Sherlock Holmes and his faithful counterpart in Dr. Watson come with certain expectations. Watson often tells the tale, as he does here, being the Everyman to Holmes’ mad genius. There’s also a certain expectation on the unriddling of the conundrum at the basis of every Holmes’ tale. Watson, as an educated man, will note many things that the reader may or may not recognize. And, then Holmes will sweep in to solve a case that confounds Scotland Yard and Watson . . . and the reader.

This Holmes tale misses the mark. While the relationship between the Holmes and Watson plays right, and the dialogue sounds particularly Victorian and appropriately antiquated, the “mystery” is short on clues, reasoning and resolution. That the mystery seems to imply a supernatural, ghostly answer is expected. That the answer truly is supernatural breaks the point of Sherlock Holmes making apparent that which is unapparent.

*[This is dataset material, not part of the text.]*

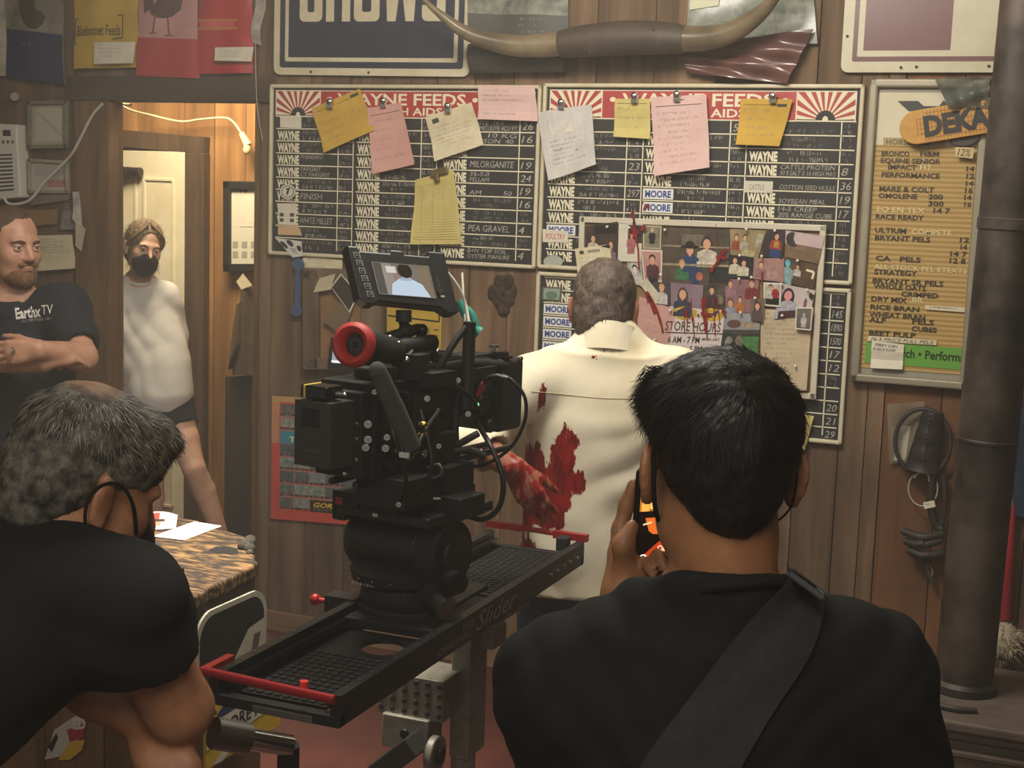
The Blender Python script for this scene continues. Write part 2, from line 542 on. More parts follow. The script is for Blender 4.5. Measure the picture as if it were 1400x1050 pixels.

The case: A man descends into the ocean depths in a diving bell to recover treasure. The cables break dooming the diver to a watery grave. Five years later, in a recovery of the recovery equipment, ghostly sounds and voices emanate from the long submerged diving bell. A second diving bell is sent down with two on board. It returns to the surface with both occupants dead of fright . . .

This tale appears in Weird Detectives: Recent Investigations edited by Paula Guran.